A former Cowboys coach told Yahoo! Sports last month that he saw Owens do it with fellow wideouts Miles Austin and Patrick Crayton. Other media reports indicated Owens did the same with newly acquired wideout Roy Williams, too, all the while creating a familiar divide between his recruits and some of the familiar targets: the quarterback, the head coach, the wide receivers coach, the offensive coordinator and others. Like his situations in San Francisco and Philadelphia, it wasn’t just Owens having his own problems. It was T.O. convincing other players they should have a problem, too.

So now Jerry Jones finally has stepped in to do some disaster management before all he has left to manage is a smoldering heap of ashes.
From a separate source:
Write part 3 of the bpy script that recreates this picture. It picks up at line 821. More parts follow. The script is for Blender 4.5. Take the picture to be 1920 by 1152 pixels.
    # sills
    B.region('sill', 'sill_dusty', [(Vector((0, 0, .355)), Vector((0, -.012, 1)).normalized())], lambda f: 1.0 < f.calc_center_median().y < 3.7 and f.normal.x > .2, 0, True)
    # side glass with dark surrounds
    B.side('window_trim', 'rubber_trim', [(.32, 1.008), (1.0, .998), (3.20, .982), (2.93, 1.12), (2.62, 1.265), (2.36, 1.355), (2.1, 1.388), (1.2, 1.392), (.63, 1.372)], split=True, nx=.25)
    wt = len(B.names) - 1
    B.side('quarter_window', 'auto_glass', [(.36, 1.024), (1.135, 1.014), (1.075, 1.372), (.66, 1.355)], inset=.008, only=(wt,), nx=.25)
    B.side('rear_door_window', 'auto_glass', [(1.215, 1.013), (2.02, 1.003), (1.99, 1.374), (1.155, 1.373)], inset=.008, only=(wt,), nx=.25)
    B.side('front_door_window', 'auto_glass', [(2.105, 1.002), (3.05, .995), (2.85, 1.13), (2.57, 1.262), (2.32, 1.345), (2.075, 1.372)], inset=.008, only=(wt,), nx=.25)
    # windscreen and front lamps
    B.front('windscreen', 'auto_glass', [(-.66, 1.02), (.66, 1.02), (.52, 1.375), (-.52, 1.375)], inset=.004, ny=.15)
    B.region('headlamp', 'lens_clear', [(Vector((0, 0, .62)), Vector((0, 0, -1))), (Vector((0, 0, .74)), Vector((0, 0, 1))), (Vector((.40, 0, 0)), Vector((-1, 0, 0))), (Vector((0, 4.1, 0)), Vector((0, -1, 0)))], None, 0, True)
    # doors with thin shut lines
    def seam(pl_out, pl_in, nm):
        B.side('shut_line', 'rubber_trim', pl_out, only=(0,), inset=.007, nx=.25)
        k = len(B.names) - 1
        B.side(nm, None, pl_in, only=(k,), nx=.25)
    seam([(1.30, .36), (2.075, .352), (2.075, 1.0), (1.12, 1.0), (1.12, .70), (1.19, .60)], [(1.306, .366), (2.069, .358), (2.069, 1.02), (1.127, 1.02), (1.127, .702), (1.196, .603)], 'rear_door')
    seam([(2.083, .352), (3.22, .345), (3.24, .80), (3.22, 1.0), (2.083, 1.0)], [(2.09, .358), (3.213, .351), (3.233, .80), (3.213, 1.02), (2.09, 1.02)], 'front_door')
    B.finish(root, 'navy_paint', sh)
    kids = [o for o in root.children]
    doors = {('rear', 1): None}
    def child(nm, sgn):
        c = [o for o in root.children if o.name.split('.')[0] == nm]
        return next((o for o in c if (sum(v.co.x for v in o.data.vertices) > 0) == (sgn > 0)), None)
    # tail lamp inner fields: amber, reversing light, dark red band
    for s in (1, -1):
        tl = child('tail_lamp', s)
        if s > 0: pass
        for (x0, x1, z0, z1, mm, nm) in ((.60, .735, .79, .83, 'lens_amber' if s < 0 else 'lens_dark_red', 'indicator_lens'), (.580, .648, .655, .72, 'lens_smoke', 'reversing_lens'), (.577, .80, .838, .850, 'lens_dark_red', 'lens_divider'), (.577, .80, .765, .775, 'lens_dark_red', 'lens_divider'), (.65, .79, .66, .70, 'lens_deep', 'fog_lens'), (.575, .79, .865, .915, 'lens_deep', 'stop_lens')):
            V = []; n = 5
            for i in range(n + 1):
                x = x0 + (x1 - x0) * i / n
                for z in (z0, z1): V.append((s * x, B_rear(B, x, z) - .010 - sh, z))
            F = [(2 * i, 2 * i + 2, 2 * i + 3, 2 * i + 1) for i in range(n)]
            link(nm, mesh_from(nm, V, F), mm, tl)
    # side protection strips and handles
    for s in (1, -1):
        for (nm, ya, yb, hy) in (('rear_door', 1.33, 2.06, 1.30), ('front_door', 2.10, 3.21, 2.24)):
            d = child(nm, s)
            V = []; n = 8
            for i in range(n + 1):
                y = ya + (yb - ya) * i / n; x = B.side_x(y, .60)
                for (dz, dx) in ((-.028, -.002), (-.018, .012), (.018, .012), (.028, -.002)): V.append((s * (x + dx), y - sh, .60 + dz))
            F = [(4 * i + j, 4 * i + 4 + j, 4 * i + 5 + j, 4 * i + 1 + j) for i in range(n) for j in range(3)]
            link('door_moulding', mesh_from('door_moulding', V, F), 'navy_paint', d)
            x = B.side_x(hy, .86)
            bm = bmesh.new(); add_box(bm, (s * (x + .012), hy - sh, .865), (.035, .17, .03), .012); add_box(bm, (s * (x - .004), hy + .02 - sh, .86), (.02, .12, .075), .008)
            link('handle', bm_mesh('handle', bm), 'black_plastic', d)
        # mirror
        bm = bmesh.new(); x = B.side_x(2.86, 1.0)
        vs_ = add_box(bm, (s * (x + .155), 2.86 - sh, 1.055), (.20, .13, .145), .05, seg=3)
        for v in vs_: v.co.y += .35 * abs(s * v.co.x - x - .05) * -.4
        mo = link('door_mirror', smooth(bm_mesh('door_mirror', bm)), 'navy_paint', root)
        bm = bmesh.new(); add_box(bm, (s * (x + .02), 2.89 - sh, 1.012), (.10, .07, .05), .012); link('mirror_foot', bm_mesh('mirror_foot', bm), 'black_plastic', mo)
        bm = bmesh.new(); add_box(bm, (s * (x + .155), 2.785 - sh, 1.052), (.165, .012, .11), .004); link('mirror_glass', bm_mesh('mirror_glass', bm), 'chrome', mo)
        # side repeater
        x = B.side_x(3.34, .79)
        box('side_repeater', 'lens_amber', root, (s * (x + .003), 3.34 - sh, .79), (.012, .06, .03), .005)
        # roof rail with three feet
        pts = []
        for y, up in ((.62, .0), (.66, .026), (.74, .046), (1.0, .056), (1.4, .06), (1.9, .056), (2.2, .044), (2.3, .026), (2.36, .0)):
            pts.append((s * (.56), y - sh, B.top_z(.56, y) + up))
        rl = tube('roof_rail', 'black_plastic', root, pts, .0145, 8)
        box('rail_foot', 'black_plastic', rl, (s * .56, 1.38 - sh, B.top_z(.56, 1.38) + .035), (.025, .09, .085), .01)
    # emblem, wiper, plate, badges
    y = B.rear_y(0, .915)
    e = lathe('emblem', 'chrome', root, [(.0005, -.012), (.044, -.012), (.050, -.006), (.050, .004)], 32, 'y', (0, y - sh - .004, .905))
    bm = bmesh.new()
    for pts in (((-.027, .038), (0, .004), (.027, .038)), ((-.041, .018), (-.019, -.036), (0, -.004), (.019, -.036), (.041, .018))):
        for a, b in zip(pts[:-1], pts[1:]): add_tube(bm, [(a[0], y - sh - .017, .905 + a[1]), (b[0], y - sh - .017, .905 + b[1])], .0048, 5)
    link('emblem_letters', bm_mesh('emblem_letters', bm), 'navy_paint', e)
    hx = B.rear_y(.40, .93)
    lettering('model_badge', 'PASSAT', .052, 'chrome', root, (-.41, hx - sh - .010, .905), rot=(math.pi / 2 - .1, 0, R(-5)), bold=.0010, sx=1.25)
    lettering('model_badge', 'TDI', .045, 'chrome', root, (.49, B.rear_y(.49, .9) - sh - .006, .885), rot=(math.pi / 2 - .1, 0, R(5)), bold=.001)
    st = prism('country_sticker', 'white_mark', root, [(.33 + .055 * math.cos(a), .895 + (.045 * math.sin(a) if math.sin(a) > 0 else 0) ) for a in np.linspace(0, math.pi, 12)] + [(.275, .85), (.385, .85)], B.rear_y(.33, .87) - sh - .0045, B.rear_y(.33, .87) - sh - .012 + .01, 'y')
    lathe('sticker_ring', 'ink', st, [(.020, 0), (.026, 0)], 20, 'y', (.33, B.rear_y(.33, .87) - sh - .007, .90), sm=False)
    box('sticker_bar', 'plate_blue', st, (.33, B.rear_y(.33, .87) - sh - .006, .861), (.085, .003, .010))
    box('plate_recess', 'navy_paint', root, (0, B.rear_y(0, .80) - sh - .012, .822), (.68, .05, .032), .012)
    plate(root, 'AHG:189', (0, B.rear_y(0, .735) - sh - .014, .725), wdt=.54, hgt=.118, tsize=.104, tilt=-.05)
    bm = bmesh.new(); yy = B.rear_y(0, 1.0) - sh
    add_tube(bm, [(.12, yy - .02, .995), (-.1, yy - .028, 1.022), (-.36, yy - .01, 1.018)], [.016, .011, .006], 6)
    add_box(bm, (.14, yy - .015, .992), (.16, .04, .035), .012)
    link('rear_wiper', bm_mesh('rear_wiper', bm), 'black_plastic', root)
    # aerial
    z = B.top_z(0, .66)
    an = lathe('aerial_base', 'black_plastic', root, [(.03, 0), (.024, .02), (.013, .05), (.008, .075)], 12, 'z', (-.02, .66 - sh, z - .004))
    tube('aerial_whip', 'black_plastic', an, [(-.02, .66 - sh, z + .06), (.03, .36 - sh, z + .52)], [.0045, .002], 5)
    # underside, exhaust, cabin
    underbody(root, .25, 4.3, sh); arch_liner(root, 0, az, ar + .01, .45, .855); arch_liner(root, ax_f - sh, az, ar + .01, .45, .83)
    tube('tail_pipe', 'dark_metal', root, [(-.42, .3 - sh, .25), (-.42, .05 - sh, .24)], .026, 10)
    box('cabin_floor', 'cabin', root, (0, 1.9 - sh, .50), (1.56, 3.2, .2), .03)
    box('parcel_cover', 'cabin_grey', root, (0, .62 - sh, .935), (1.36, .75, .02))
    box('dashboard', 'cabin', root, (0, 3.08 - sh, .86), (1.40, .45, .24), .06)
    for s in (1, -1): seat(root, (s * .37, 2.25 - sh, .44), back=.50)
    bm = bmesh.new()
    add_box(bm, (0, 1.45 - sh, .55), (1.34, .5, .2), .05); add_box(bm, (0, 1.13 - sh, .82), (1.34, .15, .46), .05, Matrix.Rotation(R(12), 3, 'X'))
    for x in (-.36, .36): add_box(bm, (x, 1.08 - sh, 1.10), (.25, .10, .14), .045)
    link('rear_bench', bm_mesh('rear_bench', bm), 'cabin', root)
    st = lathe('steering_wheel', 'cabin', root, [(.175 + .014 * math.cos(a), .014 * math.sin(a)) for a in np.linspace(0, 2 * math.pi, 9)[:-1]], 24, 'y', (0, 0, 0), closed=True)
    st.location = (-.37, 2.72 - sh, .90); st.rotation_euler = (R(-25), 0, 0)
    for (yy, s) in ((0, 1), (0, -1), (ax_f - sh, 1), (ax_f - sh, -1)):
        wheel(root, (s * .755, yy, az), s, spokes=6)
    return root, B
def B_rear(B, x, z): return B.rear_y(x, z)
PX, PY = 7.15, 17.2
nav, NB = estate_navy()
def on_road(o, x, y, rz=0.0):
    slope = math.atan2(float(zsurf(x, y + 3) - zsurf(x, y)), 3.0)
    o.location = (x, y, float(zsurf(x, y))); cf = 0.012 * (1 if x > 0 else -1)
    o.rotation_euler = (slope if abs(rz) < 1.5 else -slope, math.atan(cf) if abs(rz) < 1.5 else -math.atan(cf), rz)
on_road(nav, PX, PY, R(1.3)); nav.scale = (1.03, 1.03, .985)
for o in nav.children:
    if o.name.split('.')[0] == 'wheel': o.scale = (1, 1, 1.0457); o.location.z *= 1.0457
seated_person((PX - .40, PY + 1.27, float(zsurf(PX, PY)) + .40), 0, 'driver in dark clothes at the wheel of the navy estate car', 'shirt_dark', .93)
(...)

And Owens will move on without moving on, lobbing hand grenades from wherever he goes next. Perhaps the only thing that can stop the cycle of destruction is the 29 unscathed teams realizing some basic facts.

Maybe teams finally will look past the Hall of Fame résumé and see a malcontent with enough red flags to decorate every porch in China. Maybe they will see a player who is three years older, with skills in a state of decline. Maybe they finally will see Terrell Owens for what he is: a distracting dream of the heat and the energy, followed by fallout that will linger long after he’s gone.